Anggaplah yang jadi acuan adalah bunga deposito (karena nama produknya ada embel-embel “saving”). Hasil googling mengantarkan saya menemukan informasi dari Kompas.com, tahun akhir 2013 bunga deposito di BCA adalah 7% per tahun. BCA dikenal sebagai bank yang “pelit” kasi bunga karena sumber dana murah mereka terbilang melimpah. Jadi bisa dibaca, bila BCA kasi 7%, kemungkinan besar bank lain memberikan lebih dari itu walau selisihnya tidak akan terlalu jauh. Periode tersebut, bunga penjaminan LPS juga bertengger di 7%. Nah, di tahun itu, saat imbal hasil JS Saving Plan ditawarkan di angka 9%, berarti dia menawarkan return pasti di atas pasar (bunga deposito). Apakah ini masuk akal?
Perlu banget kita bertanya lebih jauh: “Pak/bu sales, emangnya duit yang saya setorkan akan diputar di mana ‘sih kok bisa sampean menawarkan untung pasti di atas deposito?” Yaaa, walau kenyataannya, karena kita terlanjur ngiler, keknya bakal jarang yang nanya ndridil sampe ksitu ya, hehehe.
5. Ketahui strategi investasi
Mau naruh duit hasil kerja keras banting tulang gak karuan, apa iya kita bakal asal cemplang cemplung saja tanpa mau tahu lebih jauh duit tersebut bakal diputer kayak gimana supaya tumbuh? Jangan deh, ya. Jangan cuma terpukau pada iming-iming besar keuntungan yang akan kita terima kelak. Ketahui juga bagaimana duit itu akan dikelola.
Itulah mengapa membaca prospektus, laporan keuangan, fund fact sheet dan segala informasi historis yang berguna, saat kita hendak investasi di reksa dana, obligasi ataupun saham, wajib dilakukan.

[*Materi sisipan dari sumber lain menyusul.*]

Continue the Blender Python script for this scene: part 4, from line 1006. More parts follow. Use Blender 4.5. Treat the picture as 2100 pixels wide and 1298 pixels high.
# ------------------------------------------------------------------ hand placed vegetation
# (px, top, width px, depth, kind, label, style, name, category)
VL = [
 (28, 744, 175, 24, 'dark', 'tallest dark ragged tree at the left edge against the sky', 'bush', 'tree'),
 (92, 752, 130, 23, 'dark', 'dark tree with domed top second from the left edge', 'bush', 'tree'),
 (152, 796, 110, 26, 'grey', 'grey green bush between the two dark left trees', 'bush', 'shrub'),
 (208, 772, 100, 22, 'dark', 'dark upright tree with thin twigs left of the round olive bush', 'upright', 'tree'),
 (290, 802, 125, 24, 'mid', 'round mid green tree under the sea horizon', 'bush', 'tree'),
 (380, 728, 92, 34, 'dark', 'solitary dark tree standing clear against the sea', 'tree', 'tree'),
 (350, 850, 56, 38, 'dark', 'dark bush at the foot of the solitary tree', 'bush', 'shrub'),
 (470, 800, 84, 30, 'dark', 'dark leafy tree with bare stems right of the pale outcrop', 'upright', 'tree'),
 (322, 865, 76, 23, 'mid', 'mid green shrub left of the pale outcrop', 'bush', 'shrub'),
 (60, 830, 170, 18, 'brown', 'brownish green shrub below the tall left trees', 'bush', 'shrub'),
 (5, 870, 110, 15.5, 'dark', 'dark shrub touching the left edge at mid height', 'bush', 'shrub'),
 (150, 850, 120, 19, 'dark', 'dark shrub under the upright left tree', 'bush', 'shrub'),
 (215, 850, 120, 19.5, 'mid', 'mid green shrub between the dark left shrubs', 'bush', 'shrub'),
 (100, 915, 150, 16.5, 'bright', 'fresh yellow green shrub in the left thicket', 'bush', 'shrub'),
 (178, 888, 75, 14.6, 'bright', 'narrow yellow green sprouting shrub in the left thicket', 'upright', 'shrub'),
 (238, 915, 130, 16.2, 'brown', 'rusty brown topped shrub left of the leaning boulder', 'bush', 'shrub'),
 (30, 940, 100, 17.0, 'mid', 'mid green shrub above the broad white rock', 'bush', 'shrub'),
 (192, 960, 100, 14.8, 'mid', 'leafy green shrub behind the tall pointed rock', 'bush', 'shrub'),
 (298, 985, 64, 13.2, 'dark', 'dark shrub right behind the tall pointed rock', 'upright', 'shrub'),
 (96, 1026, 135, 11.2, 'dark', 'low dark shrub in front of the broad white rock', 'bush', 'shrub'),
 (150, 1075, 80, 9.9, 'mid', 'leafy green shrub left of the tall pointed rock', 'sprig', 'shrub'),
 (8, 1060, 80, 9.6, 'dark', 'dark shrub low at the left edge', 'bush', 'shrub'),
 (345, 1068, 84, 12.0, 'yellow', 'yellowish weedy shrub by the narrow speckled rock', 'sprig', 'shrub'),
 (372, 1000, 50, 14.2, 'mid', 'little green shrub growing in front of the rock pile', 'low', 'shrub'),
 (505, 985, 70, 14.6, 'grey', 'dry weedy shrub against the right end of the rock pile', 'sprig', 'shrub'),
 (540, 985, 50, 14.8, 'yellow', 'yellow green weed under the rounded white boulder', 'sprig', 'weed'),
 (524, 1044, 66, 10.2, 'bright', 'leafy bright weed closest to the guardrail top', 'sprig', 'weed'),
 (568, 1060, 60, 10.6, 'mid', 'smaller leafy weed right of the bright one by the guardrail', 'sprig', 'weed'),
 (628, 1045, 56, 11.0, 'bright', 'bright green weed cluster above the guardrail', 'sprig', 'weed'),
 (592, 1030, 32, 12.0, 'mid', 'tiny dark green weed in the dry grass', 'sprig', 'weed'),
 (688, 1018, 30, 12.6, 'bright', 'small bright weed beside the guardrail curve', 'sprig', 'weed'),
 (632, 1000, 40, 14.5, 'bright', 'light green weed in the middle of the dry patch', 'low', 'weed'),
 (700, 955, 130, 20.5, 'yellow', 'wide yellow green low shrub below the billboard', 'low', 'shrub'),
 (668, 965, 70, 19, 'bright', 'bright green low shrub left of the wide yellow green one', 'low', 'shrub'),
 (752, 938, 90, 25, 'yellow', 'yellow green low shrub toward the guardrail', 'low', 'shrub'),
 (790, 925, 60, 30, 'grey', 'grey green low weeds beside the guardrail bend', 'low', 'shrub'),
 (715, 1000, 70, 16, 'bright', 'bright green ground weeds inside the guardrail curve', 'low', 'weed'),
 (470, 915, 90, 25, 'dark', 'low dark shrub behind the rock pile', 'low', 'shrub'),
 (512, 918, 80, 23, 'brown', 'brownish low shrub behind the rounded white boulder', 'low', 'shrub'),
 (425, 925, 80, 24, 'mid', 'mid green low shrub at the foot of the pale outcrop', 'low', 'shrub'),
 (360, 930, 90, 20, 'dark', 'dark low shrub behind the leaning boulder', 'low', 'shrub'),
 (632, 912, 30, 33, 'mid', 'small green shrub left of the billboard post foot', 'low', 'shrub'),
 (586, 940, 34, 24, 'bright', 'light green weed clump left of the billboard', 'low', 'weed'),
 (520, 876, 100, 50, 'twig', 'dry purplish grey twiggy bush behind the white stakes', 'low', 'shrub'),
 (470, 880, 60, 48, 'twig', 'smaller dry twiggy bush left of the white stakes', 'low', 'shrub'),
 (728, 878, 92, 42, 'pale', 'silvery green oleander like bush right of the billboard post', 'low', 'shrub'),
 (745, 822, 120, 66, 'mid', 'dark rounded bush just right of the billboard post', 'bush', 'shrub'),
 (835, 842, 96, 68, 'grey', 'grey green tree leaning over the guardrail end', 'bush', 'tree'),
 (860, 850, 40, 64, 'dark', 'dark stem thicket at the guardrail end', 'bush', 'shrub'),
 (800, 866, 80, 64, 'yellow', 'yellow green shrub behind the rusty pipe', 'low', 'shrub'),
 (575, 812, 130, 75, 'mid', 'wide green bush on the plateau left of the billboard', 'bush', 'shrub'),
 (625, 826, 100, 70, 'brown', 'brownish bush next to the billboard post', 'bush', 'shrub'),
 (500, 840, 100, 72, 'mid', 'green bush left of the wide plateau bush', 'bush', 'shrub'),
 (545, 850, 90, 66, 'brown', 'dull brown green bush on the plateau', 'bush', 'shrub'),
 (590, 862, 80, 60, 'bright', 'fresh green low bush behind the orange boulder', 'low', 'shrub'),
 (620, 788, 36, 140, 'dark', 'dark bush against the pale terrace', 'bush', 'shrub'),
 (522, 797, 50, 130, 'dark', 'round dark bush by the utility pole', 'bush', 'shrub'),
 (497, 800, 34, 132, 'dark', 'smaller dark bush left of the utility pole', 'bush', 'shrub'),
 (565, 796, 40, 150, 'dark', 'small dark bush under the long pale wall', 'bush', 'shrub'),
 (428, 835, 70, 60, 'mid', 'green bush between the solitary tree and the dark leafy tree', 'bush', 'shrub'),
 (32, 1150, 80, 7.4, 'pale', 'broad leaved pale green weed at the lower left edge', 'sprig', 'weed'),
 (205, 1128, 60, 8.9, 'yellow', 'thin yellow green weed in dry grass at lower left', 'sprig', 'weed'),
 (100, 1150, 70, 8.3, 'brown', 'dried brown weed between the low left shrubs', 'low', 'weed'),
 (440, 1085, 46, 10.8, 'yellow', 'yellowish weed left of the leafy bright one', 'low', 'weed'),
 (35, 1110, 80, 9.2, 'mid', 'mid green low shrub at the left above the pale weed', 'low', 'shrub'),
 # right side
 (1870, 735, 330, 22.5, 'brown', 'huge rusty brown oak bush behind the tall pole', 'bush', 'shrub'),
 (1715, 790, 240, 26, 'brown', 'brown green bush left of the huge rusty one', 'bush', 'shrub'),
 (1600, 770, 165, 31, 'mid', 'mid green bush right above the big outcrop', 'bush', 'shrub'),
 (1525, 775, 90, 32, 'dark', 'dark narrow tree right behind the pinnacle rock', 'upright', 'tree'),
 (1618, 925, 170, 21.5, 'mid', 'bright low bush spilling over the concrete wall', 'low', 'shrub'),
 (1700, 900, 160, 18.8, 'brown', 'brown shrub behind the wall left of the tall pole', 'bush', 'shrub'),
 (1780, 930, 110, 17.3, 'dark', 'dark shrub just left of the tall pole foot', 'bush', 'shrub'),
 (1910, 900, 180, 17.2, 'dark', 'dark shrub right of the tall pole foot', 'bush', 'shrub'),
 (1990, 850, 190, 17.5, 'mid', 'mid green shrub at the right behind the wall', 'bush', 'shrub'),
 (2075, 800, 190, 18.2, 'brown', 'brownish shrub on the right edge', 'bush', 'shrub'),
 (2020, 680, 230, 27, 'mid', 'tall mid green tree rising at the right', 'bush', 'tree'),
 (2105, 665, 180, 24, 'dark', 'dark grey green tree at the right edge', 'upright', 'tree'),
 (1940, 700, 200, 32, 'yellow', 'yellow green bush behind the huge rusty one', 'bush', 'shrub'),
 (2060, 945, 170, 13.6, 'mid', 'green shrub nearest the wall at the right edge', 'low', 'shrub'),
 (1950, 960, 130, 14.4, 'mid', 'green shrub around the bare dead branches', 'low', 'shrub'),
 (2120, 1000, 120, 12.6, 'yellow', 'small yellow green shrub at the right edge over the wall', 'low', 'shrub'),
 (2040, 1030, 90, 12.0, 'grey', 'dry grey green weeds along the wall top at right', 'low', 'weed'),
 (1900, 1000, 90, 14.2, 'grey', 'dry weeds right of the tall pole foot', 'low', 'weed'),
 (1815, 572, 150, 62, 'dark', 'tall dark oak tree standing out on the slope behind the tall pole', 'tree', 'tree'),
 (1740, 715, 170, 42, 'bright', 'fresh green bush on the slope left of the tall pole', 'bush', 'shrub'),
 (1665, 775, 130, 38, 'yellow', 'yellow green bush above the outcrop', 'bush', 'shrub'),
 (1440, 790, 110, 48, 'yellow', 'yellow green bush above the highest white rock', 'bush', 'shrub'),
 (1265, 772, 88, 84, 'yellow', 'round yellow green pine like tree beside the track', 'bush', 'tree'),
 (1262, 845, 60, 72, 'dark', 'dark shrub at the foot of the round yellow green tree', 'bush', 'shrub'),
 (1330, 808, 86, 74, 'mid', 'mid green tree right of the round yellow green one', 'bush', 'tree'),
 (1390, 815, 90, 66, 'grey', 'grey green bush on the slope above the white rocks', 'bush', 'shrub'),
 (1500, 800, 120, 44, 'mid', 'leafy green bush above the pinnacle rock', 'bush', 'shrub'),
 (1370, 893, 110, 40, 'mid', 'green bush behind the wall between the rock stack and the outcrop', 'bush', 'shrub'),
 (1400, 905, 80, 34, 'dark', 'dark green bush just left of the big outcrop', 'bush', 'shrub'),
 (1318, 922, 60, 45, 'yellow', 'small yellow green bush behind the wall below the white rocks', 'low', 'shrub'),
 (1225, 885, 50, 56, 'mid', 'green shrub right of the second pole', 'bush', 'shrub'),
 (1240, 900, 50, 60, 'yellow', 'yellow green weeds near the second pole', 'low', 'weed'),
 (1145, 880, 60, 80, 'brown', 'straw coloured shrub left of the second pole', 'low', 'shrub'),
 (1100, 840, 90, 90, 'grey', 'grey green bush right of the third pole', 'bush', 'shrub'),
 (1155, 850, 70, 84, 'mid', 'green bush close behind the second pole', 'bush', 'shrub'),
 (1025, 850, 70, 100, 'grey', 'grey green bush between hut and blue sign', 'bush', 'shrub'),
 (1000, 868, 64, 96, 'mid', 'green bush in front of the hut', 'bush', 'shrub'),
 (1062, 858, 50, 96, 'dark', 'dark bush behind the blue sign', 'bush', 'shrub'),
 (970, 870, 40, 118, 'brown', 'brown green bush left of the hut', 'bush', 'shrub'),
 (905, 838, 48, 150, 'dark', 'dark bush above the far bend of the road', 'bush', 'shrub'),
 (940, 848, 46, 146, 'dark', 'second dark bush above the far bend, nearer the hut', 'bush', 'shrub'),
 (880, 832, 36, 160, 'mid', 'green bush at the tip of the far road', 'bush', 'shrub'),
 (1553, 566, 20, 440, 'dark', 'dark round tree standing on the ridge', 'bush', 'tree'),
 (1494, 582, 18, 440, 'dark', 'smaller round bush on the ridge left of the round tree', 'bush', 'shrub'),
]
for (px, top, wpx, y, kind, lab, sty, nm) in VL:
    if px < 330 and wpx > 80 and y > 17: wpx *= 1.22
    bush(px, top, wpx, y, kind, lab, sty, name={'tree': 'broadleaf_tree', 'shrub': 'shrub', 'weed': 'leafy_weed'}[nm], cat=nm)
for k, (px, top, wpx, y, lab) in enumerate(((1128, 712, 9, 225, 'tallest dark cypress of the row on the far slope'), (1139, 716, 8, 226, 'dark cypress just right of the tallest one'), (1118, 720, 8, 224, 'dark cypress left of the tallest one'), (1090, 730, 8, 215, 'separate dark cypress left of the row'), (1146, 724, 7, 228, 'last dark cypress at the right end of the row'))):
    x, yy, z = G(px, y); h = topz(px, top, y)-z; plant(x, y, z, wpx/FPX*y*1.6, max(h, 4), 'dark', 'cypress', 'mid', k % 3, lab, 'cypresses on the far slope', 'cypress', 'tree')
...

Menggali informasi-informasi seperti itu penting supaya kita tahu betul uang kita bakal dikelola seperti apa, risikonya apa saja dan prospek untungnya gimana. Itulah bedanya berinvestasi dengan berjudi. Judi itu spekulatif. Asal cemplung tanpa berhitung rasional. Untung-untungan semata. Investasi sebaliknya. Ada variabel-variabel yang harus kita ketahui, kita sadari dan kita hitung.
Contohnya nih, kita investasi di reksa dana saham di mana yang menjadi underlying asset atau aset dasarnya adalah saham. Artinya, dana yang kita investasikan mayoritas akan diputar oleh manajer investasi di aset berupa saham. Risiko yang kita tanggung antara lain, saat nilai aset dasar turun, nilai investasi kita di reksa dana saham kemungkinan besar juga akan turun. Begitupun sebaliknya, bila aset dasarnya naik, investasi kita berpeluang ikut naik.
Begitu juga saat kita berinvestasi di instrumen yang disebut-sebut risikonya rendah seperti obligasi negara semacam obligasi ritel (ORI). Penerbitnya memang negara, yang berarti negara meminjam uang dari kita dan berjanji mengembalikan uang tersebut dengan imbal hasil tetap. Walau risiko gagal bayar kecil, tapi bukan berarti sama sekali tidak ada kemungkinan. Misalnya, kita berinvestasi di obligasi negara di mana uang tersebut akan digunakan oleh negara untuk membiayai proyek pembangunan. Bila ternyata proyek pembangunan tidak berjalan sesuai harapan, atau tiba-tiba terjadi perang yang membuat negara bangkrut atau salah hitung yang membuat negara gagal membayarkan lagi uang kita, ya, itu termasuk risiko yang harus kita tanggung. Tidak ada penjaminan dalam investasi sebagaimana simpanan di bank yang memiliki penjaminan LPS. Jadi, risiko rugi itu pasti selalu ada.
So, jangan pernah masa bodoh dengan abai mempertanyakan: “Kemana, bagaimana dan seperti apa uang kita akan dikelola oleh si manajer investasi tersebut” Cari informasi sebanyak-banyaknya hingga kita bisa memiliki gambaran dan bisa mengukur risiko terburuk…
Kira-kira itu pelajaran yang bisa ambil dari kasus Jiwasraya kali ini… Ingin menangguk untung dari investasi itu sangat manusiawi, tapi pastikan juga kita tetap realistis dan waspada dengan tawaran-tawaran yang terlalu melenakan… Pada akhir hari, kita tahu itu adalah uang kita sendiri dan menjadi tanggung jawab kita masing-masing untuk menjaganya…
Your money, your responsibility.
Semoga tidak ada lagi kasus-kasus sepahit Jiwasraya ini.